Zambia charges up to 60% in taxes on all imported vehicles. Finance Minister Ng’andu Magande announced in his 2007 national budget earlier this year that taxation on ”selected motor vehicles [would increase] by five percentage points”.
Bernard Lungu, national treasurer for Self-Help Motor Sellers Association, one of the country’s largest car dealers, said that in addition to finding ”alternative cheaper routes”, his association’s members had been forced to slap an additional fee of between R1 500 and R3 000 on all imported cars.
”The increase has been necessitated purely by market forces. It has been necessitated by the increase in the importation of cars from Durban to Beit Bridge where we are now required to pay about $700 [R4 200] to transport a vehicle by truck. We are incurring more costs in the process and what we have done is to merely add the amount that the carriers are costing us [to the selling price],” said Lungu.
Trade experts are querying the South African government’s decision, saying that it might contradict the SADC trade protocols that seek to promote the free flow of goods and services. Both South Africa and Zambia are members of SADC.

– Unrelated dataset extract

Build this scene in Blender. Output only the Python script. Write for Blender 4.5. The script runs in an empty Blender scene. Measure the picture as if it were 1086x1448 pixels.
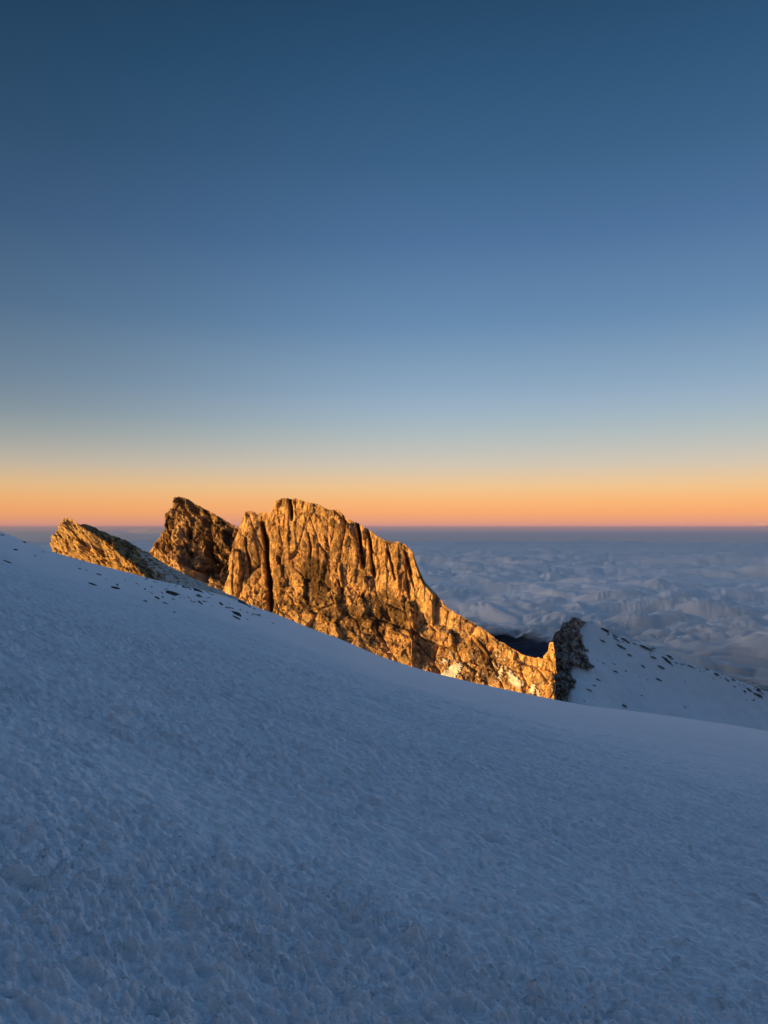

A ministry of foreign affairs spokesperson, Mushaukwa Lubinda, however, advised Zambian motor dealers to respect the South African government’s decision, saying: ”The general public should abide by the ruling and refrain from driving vehicles from Durban to Zambia to avoid being inconvenienced. Buyers who have sufficient funds to put their vehicles on carriers or cargo trains may still buy imported second-hand vehicles from South Africa and beyond.”